What to do »
Write out, precisely and in full, each line of the material.

Material provided »
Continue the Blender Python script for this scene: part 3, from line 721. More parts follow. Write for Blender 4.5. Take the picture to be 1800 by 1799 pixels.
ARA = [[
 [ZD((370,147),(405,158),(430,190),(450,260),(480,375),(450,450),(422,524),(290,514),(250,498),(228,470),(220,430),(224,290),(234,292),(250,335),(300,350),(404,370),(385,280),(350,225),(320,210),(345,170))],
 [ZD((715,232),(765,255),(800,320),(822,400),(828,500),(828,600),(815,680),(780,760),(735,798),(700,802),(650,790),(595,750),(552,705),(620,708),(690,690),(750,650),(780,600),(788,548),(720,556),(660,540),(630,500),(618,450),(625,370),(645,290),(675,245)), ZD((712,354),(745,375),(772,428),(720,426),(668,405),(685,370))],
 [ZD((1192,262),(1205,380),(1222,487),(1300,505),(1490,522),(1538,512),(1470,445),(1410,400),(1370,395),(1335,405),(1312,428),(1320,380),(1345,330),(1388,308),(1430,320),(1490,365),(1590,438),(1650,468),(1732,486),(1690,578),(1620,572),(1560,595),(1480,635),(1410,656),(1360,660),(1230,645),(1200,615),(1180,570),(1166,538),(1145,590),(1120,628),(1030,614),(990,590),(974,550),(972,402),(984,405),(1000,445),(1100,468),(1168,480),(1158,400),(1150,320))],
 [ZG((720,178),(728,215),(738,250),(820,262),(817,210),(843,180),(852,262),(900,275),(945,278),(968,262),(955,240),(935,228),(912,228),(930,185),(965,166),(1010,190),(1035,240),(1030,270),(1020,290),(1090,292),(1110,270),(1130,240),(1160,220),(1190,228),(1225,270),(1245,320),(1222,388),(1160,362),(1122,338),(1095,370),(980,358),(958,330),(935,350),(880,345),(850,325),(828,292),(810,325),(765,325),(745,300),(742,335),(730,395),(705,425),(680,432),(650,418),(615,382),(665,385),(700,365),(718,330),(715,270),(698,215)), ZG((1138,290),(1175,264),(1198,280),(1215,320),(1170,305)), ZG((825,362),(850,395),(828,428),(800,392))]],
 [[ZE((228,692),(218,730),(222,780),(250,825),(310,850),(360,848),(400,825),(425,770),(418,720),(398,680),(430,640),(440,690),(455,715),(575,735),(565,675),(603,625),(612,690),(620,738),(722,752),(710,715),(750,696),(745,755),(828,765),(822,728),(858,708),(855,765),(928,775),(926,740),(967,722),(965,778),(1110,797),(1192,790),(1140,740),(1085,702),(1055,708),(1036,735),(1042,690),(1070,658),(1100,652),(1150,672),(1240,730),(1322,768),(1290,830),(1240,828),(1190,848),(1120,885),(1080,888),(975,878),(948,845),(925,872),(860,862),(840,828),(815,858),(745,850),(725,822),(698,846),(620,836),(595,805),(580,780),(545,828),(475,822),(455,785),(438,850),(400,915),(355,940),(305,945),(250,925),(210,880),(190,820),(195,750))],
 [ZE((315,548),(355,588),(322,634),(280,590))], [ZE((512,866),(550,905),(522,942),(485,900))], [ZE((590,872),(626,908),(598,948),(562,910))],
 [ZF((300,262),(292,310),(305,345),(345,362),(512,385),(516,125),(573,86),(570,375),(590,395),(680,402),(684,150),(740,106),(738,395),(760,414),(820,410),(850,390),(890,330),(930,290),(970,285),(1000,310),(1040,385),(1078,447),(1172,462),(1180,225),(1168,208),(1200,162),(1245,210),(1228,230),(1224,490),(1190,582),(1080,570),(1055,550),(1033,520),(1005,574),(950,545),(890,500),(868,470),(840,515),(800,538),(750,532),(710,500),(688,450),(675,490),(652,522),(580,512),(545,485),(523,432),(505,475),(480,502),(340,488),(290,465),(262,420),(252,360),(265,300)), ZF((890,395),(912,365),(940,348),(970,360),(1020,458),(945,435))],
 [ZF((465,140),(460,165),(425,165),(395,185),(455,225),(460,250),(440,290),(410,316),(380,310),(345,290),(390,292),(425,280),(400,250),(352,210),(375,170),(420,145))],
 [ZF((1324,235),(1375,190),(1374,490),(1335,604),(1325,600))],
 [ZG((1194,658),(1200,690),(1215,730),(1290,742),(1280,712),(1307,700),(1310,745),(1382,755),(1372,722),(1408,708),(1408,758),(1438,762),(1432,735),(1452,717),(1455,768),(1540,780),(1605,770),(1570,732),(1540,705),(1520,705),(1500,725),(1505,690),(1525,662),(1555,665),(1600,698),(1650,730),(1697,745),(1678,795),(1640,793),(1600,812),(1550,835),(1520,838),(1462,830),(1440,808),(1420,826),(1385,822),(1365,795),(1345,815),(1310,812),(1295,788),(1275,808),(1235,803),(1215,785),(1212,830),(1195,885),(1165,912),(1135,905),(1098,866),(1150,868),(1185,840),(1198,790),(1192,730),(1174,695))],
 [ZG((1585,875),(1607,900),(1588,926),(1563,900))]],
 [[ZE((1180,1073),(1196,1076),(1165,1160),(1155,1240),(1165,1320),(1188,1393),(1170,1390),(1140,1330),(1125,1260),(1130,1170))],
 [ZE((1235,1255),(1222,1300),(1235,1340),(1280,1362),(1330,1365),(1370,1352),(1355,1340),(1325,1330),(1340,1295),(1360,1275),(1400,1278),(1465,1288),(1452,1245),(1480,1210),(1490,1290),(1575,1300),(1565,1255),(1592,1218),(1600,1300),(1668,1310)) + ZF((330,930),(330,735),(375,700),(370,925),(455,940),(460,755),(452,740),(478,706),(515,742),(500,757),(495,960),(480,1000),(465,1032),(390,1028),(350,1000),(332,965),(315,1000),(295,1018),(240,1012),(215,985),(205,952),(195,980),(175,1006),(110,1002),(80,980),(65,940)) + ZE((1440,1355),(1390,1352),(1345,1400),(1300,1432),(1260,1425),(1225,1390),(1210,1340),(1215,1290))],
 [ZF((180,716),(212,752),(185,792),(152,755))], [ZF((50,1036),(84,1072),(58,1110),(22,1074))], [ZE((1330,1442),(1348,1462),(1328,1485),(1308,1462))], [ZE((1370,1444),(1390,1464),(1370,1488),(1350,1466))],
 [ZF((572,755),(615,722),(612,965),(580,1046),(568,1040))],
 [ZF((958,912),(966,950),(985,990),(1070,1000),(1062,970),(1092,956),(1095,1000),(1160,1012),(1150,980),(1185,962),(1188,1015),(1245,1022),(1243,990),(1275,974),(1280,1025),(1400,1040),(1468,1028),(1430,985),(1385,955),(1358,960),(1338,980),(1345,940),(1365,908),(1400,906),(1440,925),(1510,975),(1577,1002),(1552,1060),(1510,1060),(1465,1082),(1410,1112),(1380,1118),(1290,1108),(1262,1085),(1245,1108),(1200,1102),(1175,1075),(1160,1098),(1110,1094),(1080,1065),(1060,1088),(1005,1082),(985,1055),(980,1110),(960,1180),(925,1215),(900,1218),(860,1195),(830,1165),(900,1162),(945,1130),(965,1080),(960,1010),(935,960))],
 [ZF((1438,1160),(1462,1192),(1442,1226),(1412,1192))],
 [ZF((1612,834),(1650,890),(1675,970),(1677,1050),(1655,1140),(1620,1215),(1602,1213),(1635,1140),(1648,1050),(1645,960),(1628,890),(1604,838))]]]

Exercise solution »
Continue the Blender Python script for this scene: part 3, from line 721. More parts follow. Write for Blender 4.5. Take the picture to be 1800 by 1799 pixels.
ARA = [[
 [ZD((370,147),(405,158),(430,190),(450,260),(480,375),(450,450),(422,524),(290,514),(250,498),(228,470),(220,430),(224,290),(234,292),(250,335),(300,350),(404,370),(385,280),(350,225),(320,210),(345,170))],
 [ZD((715,232),(765,255),(800,320),(822,400),(828,500),(828,600),(815,680),(780,760),(735,798),(700,802),(650,790),(595,750),(552,705),(620,708),(690,690),(750,650),(780,600),(788,548),(720,556),(660,540),(630,500),(618,450),(625,370),(645,290),(675,245)), ZD((712,354),(745,375),(772,428),(720,426),(668,405),(685,370))],
 [ZD((1192,262),(1205,380),(1222,487),(1300,505),(1490,522),(1538,512),(1470,445),(1410,400),(1370,395),(1335,405),(1312,428),(1320,380),(1345,330),(1388,308),(1430,320),(1490,365),(1590,438),(1650,468),(1732,486),(1690,578),(1620,572),(1560,595),(1480,635),(1410,656),(1360,660),(1230,645),(1200,615),(1180,570),(1166,538),(1145,590),(1120,628),(1030,614),(990,590),(974,550),(972,402),(984,405),(1000,445),(1100,468),(1168,480),(1158,400),(1150,320))],
 [ZG((720,178),(728,215),(738,250),(820,262),(817,210),(843,180),(852,262),(900,275),(945,278),(968,262),(955,240),(935,228),(912,228),(930,185),(965,166),(1010,190),(1035,240),(1030,270),(1020,290),(1090,292),(1110,270),(1130,240),(1160,220),(1190,228),(1225,270),(1245,320),(1222,388),(1160,362),(1122,338),(1095,370),(980,358),(958,330),(935,350),(880,345),(850,325),(828,292),(810,325),(765,325),(745,300),(742,335),(730,395),(705,425),(680,432),(650,418),(615,382),(665,385),(700,365),(718,330),(715,270),(698,215)), ZG((1138,290),(1175,264),(1198,280),(1215,320),(1170,305)), ZG((825,362),(850,395),(828,428),(800,392))]],
 [[ZE((228,692),(218,730),(222,780),(250,825),(310,850),(360,848),(400,825),(425,770),(418,720),(398,680),(430,640),(440,690),(455,715),(575,735),(565,675),(603,625),(612,690),(620,738),(722,752),(710,715),(750,696),(745,755),(828,765),(822,728),(858,708),(855,765),(928,775),(926,740),(967,722),(965,778),(1110,797),(1192,790),(1140,740),(1085,702),(1055,708),(1036,735),(1042,690),(1070,658),(1100,652),(1150,672),(1240,730),(1322,768),(1290,830),(1240,828),(1190,848),(1120,885),(1080,888),(975,878),(948,845),(925,872),(860,862),(840,828),(815,858),(745,850),(725,822),(698,846),(620,836),(595,805),(580,780),(545,828),(475,822),(455,785),(438,850),(400,915),(355,940),(305,945),(250,925),(210,880),(190,820),(195,750))],
 [ZE((315,548),(355,588),(322,634),(280,590))], [ZE((512,866),(550,905),(522,942),(485,900))], [ZE((590,872),(626,908),(598,948),(562,910))],
 [ZF((300,262),(292,310),(305,345),(345,362),(512,385),(516,125),(573,86),(570,375),(590,395),(680,402),(684,150),(740,106),(738,395),(760,414),(820,410),(850,390),(890,330),(930,290),(970,285),(1000,310),(1040,385),(1078,447),(1172,462),(1180,225),(1168,208),(1200,162),(1245,210),(1228,230),(1224,490),(1190,582),(1080,570),(1055,550),(1033,520),(1005,574),(950,545),(890,500),(868,470),(840,515),(800,538),(750,532),(710,500),(688,450),(675,490),(652,522),(580,512),(545,485),(523,432),(505,475),(480,502),(340,488),(290,465),(262,420),(252,360),(265,300)), ZF((890,395),(912,365),(940,348),(970,360),(1020,458),(945,435))],
 [ZF((465,140),(460,165),(425,165),(395,185),(455,225),(460,250),(440,290),(410,316),(380,310),(345,290),(390,292),(425,280),(400,250),(352,210),(375,170),(420,145))],
 [ZF((1324,235),(1375,190),(1374,490),(1335,604),(1325,600))],
 [ZG((1194,658),(1200,690),(1215,730),(1290,742),(1280,712),(1307,700),(1310,745),(1382,755),(1372,722),(1408,708),(1408,758),(1438,762),(1432,735),(1452,717),(1455,768),(1540,780),(1605,770),(1570,732),(1540,705),(1520,705),(1500,725),(1505,690),(1525,662),(1555,665),(1600,698),(1650,730),(1697,745),(1678,795),(1640,793),(1600,812),(1550,835),(1520,838),(1462,830),(1440,808),(1420,826),(1385,822),(1365,795),(1345,815),(1310,812),(1295,788),(1275,808),(1235,803),(1215,785),(1212,830),(1195,885),(1165,912),(1135,905),(1098,866),(1150,868),(1185,840),(1198,790),(1192,730),(1174,695))],
 [ZG((1585,875),(1607,900),(1588,926),(1563,900))]],
 [[ZE((1180,1073),(1196,1076),(1165,1160),(1155,1240),(1165,1320),(1188,1393),(1170,1390),(1140,1330),(1125,1260),(1130,1170))],
 [ZE((1235,1255),(1222,1300),(1235,1340),(1280,1362),(1330,1365),(1370,1352),(1355,1340),(1325,1330),(1340,1295),(1360,1275),(1400,1278),(1465,1288),(1452,1245),(1480,1210),(1490,1290),(1575,1300),(1565,1255),(1592,1218),(1600,1300),(1668,1310)) + ZF((330,930),(330,735),(375,700),(370,925),(455,940),(460,755),(452,740),(478,706),(515,742),(500,757),(495,960),(480,1000),(465,1032),(390,1028),(350,1000),(332,965),(315,1000),(295,1018),(240,1012),(215,985),(205,952),(195,980),(175,1006),(110,1002),(80,980),(65,940)) + ZE((1440,1355),(1390,1352),(1345,1400),(1300,1432),(1260,1425),(1225,1390),(1210,1340),(1215,1290))],
 [ZF((180,716),(212,752),(185,792),(152,755))], [ZF((50,1036),(84,1072),(58,1110),(22,1074))], [ZE((1330,1442),(1348,1462),(1328,1485),(1308,1462))], [ZE((1370,1444),(1390,1464),(1370,1488),(1350,1466))],
 [ZF((572,755),(615,722),(612,965),(580,1046),(568,1040))],
 [ZF((958,912),(966,950),(985,990),(1070,1000),(1062,970),(1092,956),(1095,1000),(1160,1012),(1150,980),(1185,962),(1188,1015),(1245,1022),(1243,990),(1275,974),(1280,1025),(1400,1040),(1468,1028),(1430,985),(1385,955),(1358,960),(1338,980),(1345,940),(1365,908),(1400,906),(1440,925),(1510,975),(1577,1002),(1552,1060),(1510,1060),(1465,1082),(1410,1112),(1380,1118),(1290,1108),(1262,1085),(1245,1108),(1200,1102),(1175,1075),(1160,1098),(1110,1094),(1080,1065),(1060,1088),(1005,1082),(985,1055),(980,1110),(960,1180),(925,1215),(900,1218),(860,1195),(830,1165),(900,1162),(945,1130),(965,1080),(960,1010),(935,960))],
 [ZF((1438,1160),(1462,1192),(1442,1226),(1412,1192))],
 [ZF((1612,834),(1650,890),(1675,970),(1677,1050),(1655,1140),(1620,1215),(1602,1213),(1635,1140),(1648,1050),(1645,960),(1628,890),(1604,838))]]]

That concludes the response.